◆ Exercise requirements
Repeat, exactly as written, every line from the one holding "v = getv(car);" through the one holding "1])*(v[:, 2] < .262));". Leave out all other lines.

# start of Dataset extract

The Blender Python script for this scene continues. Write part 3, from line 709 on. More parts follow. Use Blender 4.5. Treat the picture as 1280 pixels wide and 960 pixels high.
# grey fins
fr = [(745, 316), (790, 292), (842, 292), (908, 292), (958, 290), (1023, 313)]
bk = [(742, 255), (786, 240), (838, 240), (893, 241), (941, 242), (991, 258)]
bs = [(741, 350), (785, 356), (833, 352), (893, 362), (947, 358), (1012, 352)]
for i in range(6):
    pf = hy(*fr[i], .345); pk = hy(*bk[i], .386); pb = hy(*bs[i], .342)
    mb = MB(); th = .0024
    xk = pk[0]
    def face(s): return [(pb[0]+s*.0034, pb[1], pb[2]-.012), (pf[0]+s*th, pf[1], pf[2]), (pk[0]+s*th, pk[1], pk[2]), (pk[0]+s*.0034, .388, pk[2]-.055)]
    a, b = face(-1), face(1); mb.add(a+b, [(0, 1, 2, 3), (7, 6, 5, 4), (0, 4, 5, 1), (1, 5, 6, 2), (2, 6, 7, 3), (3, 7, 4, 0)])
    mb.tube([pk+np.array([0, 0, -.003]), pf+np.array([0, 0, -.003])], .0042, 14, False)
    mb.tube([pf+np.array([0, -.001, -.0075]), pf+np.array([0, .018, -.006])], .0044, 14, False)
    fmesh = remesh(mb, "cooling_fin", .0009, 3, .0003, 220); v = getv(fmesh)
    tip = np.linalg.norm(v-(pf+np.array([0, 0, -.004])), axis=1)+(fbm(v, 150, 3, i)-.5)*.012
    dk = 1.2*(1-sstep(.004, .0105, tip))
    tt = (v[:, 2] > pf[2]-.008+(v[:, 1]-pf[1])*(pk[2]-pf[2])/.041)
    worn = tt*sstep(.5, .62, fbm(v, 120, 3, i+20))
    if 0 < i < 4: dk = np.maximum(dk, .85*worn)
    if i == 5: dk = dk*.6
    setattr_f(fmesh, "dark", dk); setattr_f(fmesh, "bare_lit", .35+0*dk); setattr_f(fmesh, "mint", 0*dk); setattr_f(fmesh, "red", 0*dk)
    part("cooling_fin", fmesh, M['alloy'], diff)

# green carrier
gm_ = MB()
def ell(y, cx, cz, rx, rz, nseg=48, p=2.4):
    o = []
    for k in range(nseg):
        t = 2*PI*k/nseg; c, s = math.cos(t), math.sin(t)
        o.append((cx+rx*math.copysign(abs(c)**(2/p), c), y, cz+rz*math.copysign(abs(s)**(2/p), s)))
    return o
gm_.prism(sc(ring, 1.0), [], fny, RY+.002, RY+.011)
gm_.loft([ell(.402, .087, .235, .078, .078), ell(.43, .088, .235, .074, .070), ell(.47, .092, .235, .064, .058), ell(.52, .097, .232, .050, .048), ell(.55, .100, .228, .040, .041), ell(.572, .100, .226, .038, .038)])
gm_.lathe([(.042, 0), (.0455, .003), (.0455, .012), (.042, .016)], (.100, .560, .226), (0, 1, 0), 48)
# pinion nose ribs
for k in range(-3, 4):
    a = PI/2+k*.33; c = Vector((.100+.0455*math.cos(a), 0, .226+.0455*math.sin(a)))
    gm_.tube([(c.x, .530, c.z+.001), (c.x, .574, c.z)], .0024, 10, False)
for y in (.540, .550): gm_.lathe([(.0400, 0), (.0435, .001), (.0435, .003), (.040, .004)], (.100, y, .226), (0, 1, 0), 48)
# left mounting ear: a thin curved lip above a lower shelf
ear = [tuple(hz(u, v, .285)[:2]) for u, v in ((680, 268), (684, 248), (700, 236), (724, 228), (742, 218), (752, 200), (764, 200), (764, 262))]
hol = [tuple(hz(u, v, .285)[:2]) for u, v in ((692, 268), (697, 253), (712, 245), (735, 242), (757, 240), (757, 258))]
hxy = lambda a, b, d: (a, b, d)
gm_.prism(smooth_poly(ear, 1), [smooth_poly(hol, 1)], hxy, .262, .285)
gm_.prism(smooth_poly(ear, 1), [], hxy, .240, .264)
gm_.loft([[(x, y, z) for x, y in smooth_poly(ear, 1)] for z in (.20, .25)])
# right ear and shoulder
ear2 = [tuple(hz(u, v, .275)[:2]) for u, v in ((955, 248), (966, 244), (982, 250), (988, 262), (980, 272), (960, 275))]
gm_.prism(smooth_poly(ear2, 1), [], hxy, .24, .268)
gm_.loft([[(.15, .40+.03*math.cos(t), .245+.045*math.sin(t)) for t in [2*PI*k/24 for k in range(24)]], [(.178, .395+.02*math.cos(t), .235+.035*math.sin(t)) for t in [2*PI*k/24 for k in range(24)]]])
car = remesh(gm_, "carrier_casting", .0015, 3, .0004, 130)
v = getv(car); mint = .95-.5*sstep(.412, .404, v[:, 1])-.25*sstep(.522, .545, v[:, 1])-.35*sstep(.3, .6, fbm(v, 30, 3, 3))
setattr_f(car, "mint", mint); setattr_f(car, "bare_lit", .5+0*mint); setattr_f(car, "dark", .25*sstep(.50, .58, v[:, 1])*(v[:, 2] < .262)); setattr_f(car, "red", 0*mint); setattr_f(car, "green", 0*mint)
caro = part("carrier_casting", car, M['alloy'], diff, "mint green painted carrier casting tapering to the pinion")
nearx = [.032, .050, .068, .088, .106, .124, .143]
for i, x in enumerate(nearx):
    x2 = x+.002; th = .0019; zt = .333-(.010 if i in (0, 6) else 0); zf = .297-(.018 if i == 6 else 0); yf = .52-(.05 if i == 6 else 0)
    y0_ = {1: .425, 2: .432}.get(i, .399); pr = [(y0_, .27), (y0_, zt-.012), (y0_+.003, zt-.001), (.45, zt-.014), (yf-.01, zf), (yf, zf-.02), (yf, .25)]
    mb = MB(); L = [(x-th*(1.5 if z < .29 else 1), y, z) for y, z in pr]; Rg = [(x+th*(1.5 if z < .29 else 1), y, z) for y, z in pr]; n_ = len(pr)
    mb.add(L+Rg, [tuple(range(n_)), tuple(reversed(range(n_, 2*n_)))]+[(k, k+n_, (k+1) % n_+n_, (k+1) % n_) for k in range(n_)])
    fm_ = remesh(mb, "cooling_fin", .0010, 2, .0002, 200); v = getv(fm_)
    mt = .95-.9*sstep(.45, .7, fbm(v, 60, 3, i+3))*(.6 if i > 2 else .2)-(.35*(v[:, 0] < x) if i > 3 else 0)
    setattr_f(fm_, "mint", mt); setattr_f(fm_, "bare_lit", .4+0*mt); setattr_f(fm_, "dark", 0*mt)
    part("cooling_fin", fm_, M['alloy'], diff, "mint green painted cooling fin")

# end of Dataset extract

◆ Exercise output
v = getv(car); mint = .95-.5*sstep(.412, .404, v[:, 1])-.25*sstep(.522, .545, v[:, 1])-.35*sstep(.3, .6, fbm(v, 30, 3, 3))
setattr_f(car, "mint", mint); setattr_f(car, "bare_lit", .5+0*mint); setattr_f(car, "dark", .25*sstep(.50, .58, v[:, 1])*(v[:, 2] < .262)); setattr_f(car, "red", 0*mint); setattr_f(car, "green", 0*mint)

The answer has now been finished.